Required work
Restate the data exactly as given and keep the pictures out.

Information provided

☆ ☆ ☆ ☆ ☆

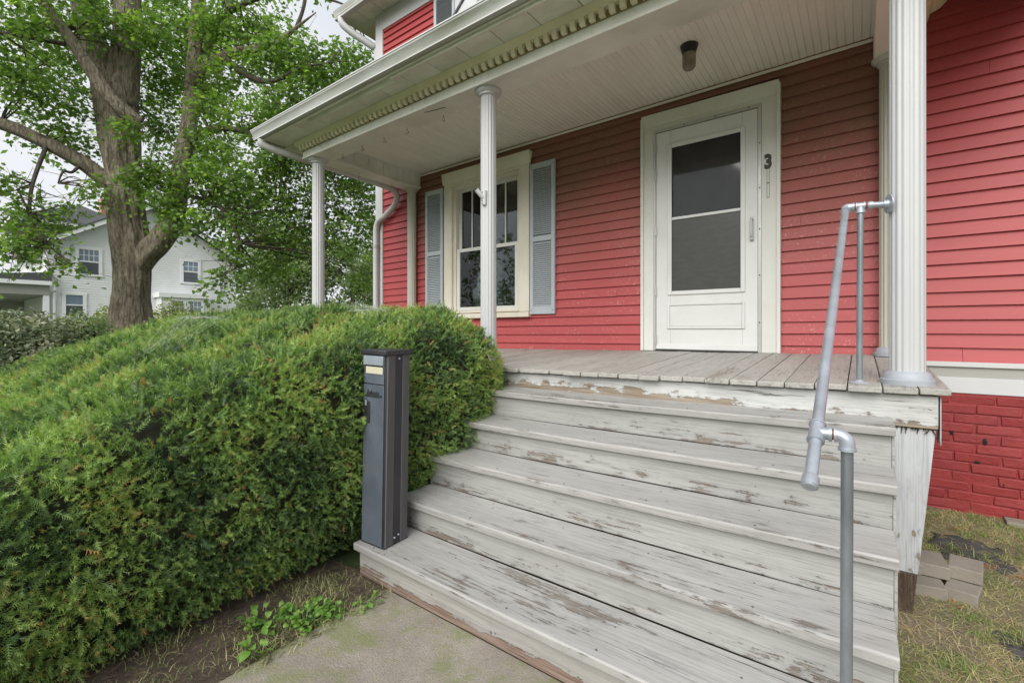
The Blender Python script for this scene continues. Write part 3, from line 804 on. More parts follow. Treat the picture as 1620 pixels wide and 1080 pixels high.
# ------------------------------------------------------------------ steps
steps = empty('wooden_steps', (-.95, 1.9, GZ), 'wide weathered wooden steps with peeling grey-white paint up to the porch', 'steps')
TR = {1: (1.372, -1.072), 2: (1.640, -.899), 3: (1.880, -.722), 4: (2.120, -.555), 5: (2.358, -.388)}
XLs = {1: -2.03, 2: -2.03, 3: -2.06, 4: -2.03, 5: -2.02}; XRs = {1: .085, 2: .088, 3: .099, 4: .107, 5: .114}
rt = random.Random(11)
for k in range(1, 6):
    y, z = TR[k]; yn = TR[k + 1][0] + .022 if k < 5 else 2.60
    zs = lambda X: .009 * (X - .1) if k > 1 else 0
    th = .036
    m = 9; gm = G(); xs = np.linspace(XLs[k], XRs[k], m)
    prof = [(y + .001, z - th), (y, z - th + .003), (y - .001, z - .006), (y + .004, z - .0008), (y + .03, z), (yn, z + .002), (yn, z - th)]
    vs_ = []; fs_ = []
    for i, X in enumerate(xs):
        wob = rt.uniform(-.0015, .0015)
        vs_ += [(X, a + wob, b + zs(X) - .006 * math.sin(math.pi * i / (m - 1))) for a, b in prof]
    q = len(prof)
    for i in range(m - 1):
        fs_ += [(i * q + j, (i + 1) * q + j, (i + 1) * q + (j + 1) % q, i * q + (j + 1) % q) for j in range(q)]
    fs_ += [tuple(range(q)), tuple(range((m - 1) * q, m * q))[::-1]]
    gm.add(vs_, fs_).build('tread', W['tread'], steps, .002, angle=25)
    gn = G()
    for X in np.arange(XLs[k] + .12, XRs[k] - .05, .405):
        for yy in (y + .035, y + .19):
            X2, y2 = X + rt.uniform(-.012, .012), yy + rt.uniform(-.01, .01); f_ = (X2 - XLs[k]) / (XRs[k] - XLs[k])
            gn.lathe([(.0042, -.002), (.0042, .0008)], (X2, y2, z + zs(X2) - .006 * math.sin(math.pi * f_) + .0012), 7)
    tag(gn.build('nail_heads', W['mb_rib'], steps), kind='stuff')
    zl = (TR[k - 1][1] if k > 1 else GZ) + (.002 if k > 1 else .006)
    gm = G().box(XLs[k] + .012, XRs[k] - .012, y + .028, y + .050, zl, z - th - (.006 if k != 3 else .011))
    gm.warp(lambda X, Y, Z: (X, Y, Z + (zs(X) if Z > zl + .01 or k > 2 else 0) - (.005 * math.sin(math.pi * (X + 2.03) / 2.13) if Z > zl + .01 else .004)))
    gm.build('riser', W['riser_rot' if k in (1,) else 'riser'], steps, .002)
    # closed underside so that no light passes between the boards
    G().box(XLs[k] + .03, XRs[k] - .03, y + .06, y + .30, GZ, z - th - .012).build('carriage', W['rot'], steps)
for (xx, k) in [(XRs[3] - .011, 3), (XRs[2] - .011, 2), (XRs[4] - .011, 4), (XRs[1] - .011, 1), (XRs[5] - .011, 5)]:
    y, z = TR[k]
    G().box(xx, xx + .009, y + .03, y + .27, GZ + .02 if k < 3 else z - .25, z - .041).build('end_board', W['riser'], steps, .001)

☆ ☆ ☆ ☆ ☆

Written response
The Blender Python script for this scene continues. Write part 3, from line 804 on. More parts follow. Treat the picture as 1620 pixels wide and 1080 pixels high.
# ------------------------------------------------------------------ steps
steps = empty('wooden_steps', (-.95, 1.9, GZ), 'wide weathered wooden steps with peeling grey-white paint up to the porch', 'steps')
TR = {1: (1.372, -1.072), 2: (1.640, -.899), 3: (1.880, -.722), 4: (2.120, -.555), 5: (2.358, -.388)}
XLs = {1: -2.03, 2: -2.03, 3: -2.06, 4: -2.03, 5: -2.02}; XRs = {1: .085, 2: .088, 3: .099, 4: .107, 5: .114}
rt = random.Random(11)
for k in range(1, 6):
    y, z = TR[k]; yn = TR[k + 1][0] + .022 if k < 5 else 2.60
    zs = lambda X: .009 * (X - .1) if k > 1 else 0
    th = .036
    m = 9; gm = G(); xs = np.linspace(XLs[k], XRs[k], m)
    prof = [(y + .001, z - th), (y, z - th + .003), (y - .001, z - .006), (y + .004, z - .0008), (y + .03, z), (yn, z + .002), (yn, z - th)]
    vs_ = []; fs_ = []
    for i, X in enumerate(xs):
        wob = rt.uniform(-.0015, .0015)
        vs_ += [(X, a + wob, b + zs(X) - .006 * math.sin(math.pi * i / (m - 1))) for a, b in prof]
    q = len(prof)
    for i in range(m - 1):
        fs_ += [(i * q + j, (i + 1) * q + j, (i + 1) * q + (j + 1) % q, i * q + (j + 1) % q) for j in range(q)]
    fs_ += [tuple(range(q)), tuple(range((m - 1) * q, m * q))[::-1]]
    gm.add(vs_, fs_).build('tread', W['tread'], steps, .002, angle=25)
    gn = G()
    for X in np.arange(XLs[k] + .12, XRs[k] - .05, .405):
        for yy in (y + .035, y + .19):
            X2, y2 = X + rt.uniform(-.012, .012), yy + rt.uniform(-.01, .01); f_ = (X2 - XLs[k]) / (XRs[k] - XLs[k])
            gn.lathe([(.0042, -.002), (.0042, .0008)], (X2, y2, z + zs(X2) - .006 * math.sin(math.pi * f_) + .0012), 7)
    tag(gn.build('nail_heads', W['mb_rib'], steps), kind='stuff')
    zl = (TR[k - 1][1] if k > 1 else GZ) + (.002 if k > 1 else .006)
    gm = G().box(XLs[k] + .012, XRs[k] - .012, y + .028, y + .050, zl, z - th - (.006 if k != 3 else .011))
    gm.warp(lambda X, Y, Z: (X, Y, Z + (zs(X) if Z > zl + .01 or k > 2 else 0) - (.005 * math.sin(math.pi * (X + 2.03) / 2.13) if Z > zl + .01 else .004)))
    gm.build('riser', W['riser_rot' if k in (1,) else 'riser'], steps, .002)
    # closed underside so that no light passes between the boards
    G().box(XLs[k] + .03, XRs[k] - .03, y + .06, y + .30, GZ, z - th - .012).build('carriage', W['rot'], steps)
for (xx, k) in [(XRs[3] - .011, 3), (XRs[2] - .011, 2), (XRs[4] - .011, 4), (XRs[1] - .011, 1), (XRs[5] - .011, 5)]:
    y, z = TR[k]
    G().box(xx, xx + .009, y + .03, y + .27, GZ + .02 if k < 3 else z - .25, z - .041).build('end_board', W['riser'], steps, .001)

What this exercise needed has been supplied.